Today, the Bolaris story is a tragedy. For the first time in his life, he’s jobless, fired from Fox in the aftermath of his South Beach misadventure. He’s a 55-year-old single dad who wakes up in the middle of the night in a sweat, worried about how he’ll pay for college for his now-eight-year-old daughter. He’s become a punch line, a mocking Twitter hashtag, a meme for unthinkable naïveté (“Roofie me once, shame on you … ”).

It’s easy to view Bolaris as a caricature. After all, he’s a guy who tells us whether it will snow tomorrow. For that, he’s made more money—he topped half a million a year at Fox—and had more sex than most of us will see in a lifetime. What’s harder to look at is how he’s sunk this low, and to recognize two essential truths: Philadelphia needs him on television. And what’s holding him back is the same thing that made him a star. It’s not a news director, or the media, or the haters, of which there are many. It’s John Bolaris himself.

“Hey buddy! That’s my cab!”

Today, every day seems to be one of those days for Bolaris. A few months ago, he would have been dressed in a Hugo Boss suit at Fox at this hour, reading charts and checking one of four models—of the computer, not bikini, variety—that he relies on to analyze high-pressure systems and sea-breeze fronts. Now that he’s unemployed, Bolaris is workout-casual in shorts and a t-shirt; only his Prada glasses suggest he hasn’t given up altogether. The plan is to pick up his daughter, Reina Sofia, from second grade across town and have plenty of time for homework and “chillaxing” (Reina’s word, now her dad’s) before a school recital tonight. A simple task, he thought, until he saw his Mercedes SUV had a flat. Now he’s frantic to find a taxi outside his apartment at the St. James, just off Washington Square. The young dude trying to cut in front of him doesn’t stand a chance.

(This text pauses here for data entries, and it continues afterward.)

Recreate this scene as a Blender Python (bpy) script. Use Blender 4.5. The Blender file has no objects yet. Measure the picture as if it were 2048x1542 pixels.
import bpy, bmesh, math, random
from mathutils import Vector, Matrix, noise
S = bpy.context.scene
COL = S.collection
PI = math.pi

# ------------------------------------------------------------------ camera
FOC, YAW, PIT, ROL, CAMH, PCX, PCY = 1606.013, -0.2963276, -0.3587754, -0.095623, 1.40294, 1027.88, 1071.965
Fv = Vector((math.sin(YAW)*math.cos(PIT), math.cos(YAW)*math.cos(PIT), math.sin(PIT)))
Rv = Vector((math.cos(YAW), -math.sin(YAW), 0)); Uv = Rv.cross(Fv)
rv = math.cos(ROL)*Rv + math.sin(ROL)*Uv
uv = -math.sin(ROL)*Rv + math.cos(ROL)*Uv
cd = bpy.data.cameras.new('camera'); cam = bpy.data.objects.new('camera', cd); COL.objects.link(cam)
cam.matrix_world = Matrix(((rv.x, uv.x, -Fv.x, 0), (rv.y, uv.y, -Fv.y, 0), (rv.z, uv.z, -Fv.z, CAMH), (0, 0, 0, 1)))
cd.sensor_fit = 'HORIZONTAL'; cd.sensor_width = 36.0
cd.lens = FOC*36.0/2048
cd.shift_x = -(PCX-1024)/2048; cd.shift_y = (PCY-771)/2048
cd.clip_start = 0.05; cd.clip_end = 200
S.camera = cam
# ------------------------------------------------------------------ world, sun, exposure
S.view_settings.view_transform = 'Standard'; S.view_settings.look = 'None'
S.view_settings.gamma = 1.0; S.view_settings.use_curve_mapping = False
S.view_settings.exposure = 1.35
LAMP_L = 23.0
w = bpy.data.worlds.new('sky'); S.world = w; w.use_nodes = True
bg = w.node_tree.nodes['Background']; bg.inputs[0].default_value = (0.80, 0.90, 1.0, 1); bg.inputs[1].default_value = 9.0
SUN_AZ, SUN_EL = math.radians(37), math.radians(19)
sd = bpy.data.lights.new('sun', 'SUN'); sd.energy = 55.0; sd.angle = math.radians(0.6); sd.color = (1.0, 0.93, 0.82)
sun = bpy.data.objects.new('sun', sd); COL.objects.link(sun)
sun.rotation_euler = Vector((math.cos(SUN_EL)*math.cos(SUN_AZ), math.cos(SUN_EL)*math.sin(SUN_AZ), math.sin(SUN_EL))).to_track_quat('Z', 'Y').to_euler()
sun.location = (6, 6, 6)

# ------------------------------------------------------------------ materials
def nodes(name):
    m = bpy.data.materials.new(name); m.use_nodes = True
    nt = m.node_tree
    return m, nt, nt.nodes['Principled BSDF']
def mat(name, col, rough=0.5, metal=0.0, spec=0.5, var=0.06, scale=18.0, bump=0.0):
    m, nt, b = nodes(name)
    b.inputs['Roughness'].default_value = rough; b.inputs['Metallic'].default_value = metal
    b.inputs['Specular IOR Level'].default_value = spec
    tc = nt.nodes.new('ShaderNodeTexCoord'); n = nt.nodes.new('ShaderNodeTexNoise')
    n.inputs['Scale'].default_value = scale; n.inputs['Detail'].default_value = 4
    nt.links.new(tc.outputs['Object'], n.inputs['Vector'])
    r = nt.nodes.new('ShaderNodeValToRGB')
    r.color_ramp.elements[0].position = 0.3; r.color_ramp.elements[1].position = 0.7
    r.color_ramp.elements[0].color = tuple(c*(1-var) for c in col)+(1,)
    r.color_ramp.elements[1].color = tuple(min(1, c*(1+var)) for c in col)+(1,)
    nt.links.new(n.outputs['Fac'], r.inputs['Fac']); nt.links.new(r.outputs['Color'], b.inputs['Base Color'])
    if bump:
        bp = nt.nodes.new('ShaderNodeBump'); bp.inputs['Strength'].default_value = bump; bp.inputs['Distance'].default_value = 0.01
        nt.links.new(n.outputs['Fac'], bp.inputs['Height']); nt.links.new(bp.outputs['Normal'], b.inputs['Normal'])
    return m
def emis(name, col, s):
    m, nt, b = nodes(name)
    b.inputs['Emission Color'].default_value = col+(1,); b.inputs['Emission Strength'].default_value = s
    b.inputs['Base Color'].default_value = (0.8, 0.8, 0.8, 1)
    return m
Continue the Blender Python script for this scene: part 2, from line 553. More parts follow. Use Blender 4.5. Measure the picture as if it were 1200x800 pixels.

“I’m usually not going to argue with a guy over a cab,” a victorious Bolaris says from the backseat a minute later. “But we’re talking about my girl here.”

There was a time when talk of Bolaris’s “girl” meant the newest babe he’d picked up at work. Now much of his conversation—in
person and on Twitter, where he posts multiple times a day—is about “being the best dad.” He’s on speaking terms with Reina’s mother, former NBC 10 reporter (and his ex-fiancée) Tiffany McElroy, whom he credits for giving him more time with his daughter than she’s required to. Moments before we pick up Reina from school, I ask if he’s prepped her about the strange guy with Daddy who’ll be taking notes. “Nah,” he says. “She’s great with people.”

Bolaris’s forecast couldn’t have been more accurate. As soon as we start walking east on Walnut, his wide-eyed daughter has plenty to tell me. She’s the proud owner of three African tree frogs: Sharky, Mr. Speckles, and Pat. Her hermit crab died and was given a proper ocean funeral. One of her second-grade classmates claims to have a butterfly dog, which has immediately raised her skepticism. “I looked it up in the animal encyclopedia,” she says, her long curly locks bopping around her Hello Kitty backpack. “It’s not true.” A nearby McDonald’s inspires disgust. “Do you know how they make that? I’m not loving it,” she says, playing off the burger chain’s slogan. “You know what I am loving? Whole Foods. My favorite is smoked salmon.”

Bolaris laughs. He seems almost as puzzled as I am that he’s responsible for such a precocious child, a little girl looking up to a man whose track record with women is spotty at best—married once, almost married three more times, and always ending up alone. Later, he’ll tweet, “My daughter is more mature than me.”

When he was a kid, Bolaris was as fascinated by weather as Reina is by animals. Atop the shed in the backyard of his childhood home in Bohemia, Long Island, was a weathervane. He’d drag his younger sister, Paula, to the roof, where he’d watch the sky, a child in the front row of nature’s movie screen. “We always knew what to get him for his birthday,” Paula says. “A barometer, a weather alert radio. He’d draw weather maps—not for school, just on his own. When everyone was running home from a storm, he was on his bike heading toward it.”

His path from storm-chaser to TV weatherman was Forrest Gumpian in its improbability. After community college and meteorological school, Bolaris spent three years with the Air National Guard, briefing pilots on weather conditions. His first on-air gig was at a Long Island cable station, where he quickly caught the eye of a CBS exec; at age 29, and with just a single week of television experience under his belt, Bolaris was named the weekend weather anchor for WCBS in New York. A few months later, he talked himself onto a C-130 bound for Hurricane Hugo. His live dispatches from the storm’s eye landed him on the national news with Dan Rather. “I was living the dream,” he says.

But his personal life was crumbling. His father had died a few years earlier; then, in 1988, five days before Bolaris was to marry New York model Pamela Duswalt, his mother suffered a fatal heart attack. Bolaris and his sister now say Duswalt insisted the nuptials go on. (Attempts to reach Duswalt were unsuccessful.) The wedding had a somber tone, as guests offered congratulations and condolences. “I don’t remember the honeymoon,” Bolaris says. “I was still in shock.”

Two years later, he accepted a job at the network’s affiliate in Bala Cynwyd. “The CBS president said, ‘You need to revitalize the station,’” Bolaris recalls. “‘Do your thing, become a star there.’” It seemed the perfect opportunity to raise his profile—until on the day of his local television debut, his wife announced that she was leaving him and staying in New York. Without his parents or his marriage, Bolaris was adrift. “It was like a whirlwind,” he says. His new career in Philadelphia began in complete chaos, much as it seems to have ended.